Mon, April 15, 1:30 to 3:00pm, Hyatt Regency, Floor: Atrium (Level 2), Waterfront C

Proposal

Learning profiles show the empirical relationship between years of schooling and concept mastery. Learning profiles for a particular skill, such as adding fractions, should therefore have an S curve, with a steep incline for the year of expected mastery in the curriculum. Analysis of large-scale assessments by ASER and Uwezo in five countries – India, Pakistan, Kenya, Tanzania, and Uganda – plus the Indonesian Family Life Survey, show these S curves are largely missing. Instead, learning profiles are mostly linear across the grades where a particular concept should be introduced and mastered. Only a small percentage of children gain mastery of a skill in each grade, including the grade when it should be taught. This has important implications for the structuring of primary school curriculum and classrooms.

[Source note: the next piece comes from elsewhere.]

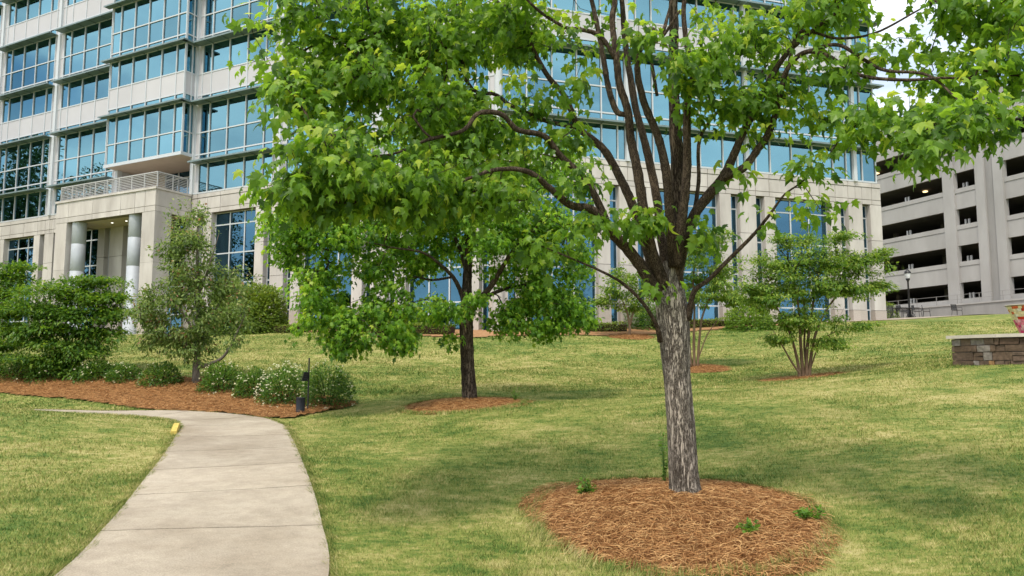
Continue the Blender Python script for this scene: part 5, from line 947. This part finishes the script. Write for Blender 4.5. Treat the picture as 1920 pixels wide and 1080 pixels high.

A curriculum that assumes most children master a skill in fourth grade might devote minimal review of that skill in fifth grade, but will not be structured to teach the skill to the majority of children who have not mastered it according to the curriculum’s timeline. Further, classrooms that group children primarily by age and grade level, rather than skill level, will include a wide range of student capabilities, making it difficult for teachers to teach effectively. This evidence suggests reorienting classrooms around skill levels, rather than age and grade levels, may be needed as part of reforms to create education systems coherent for learning.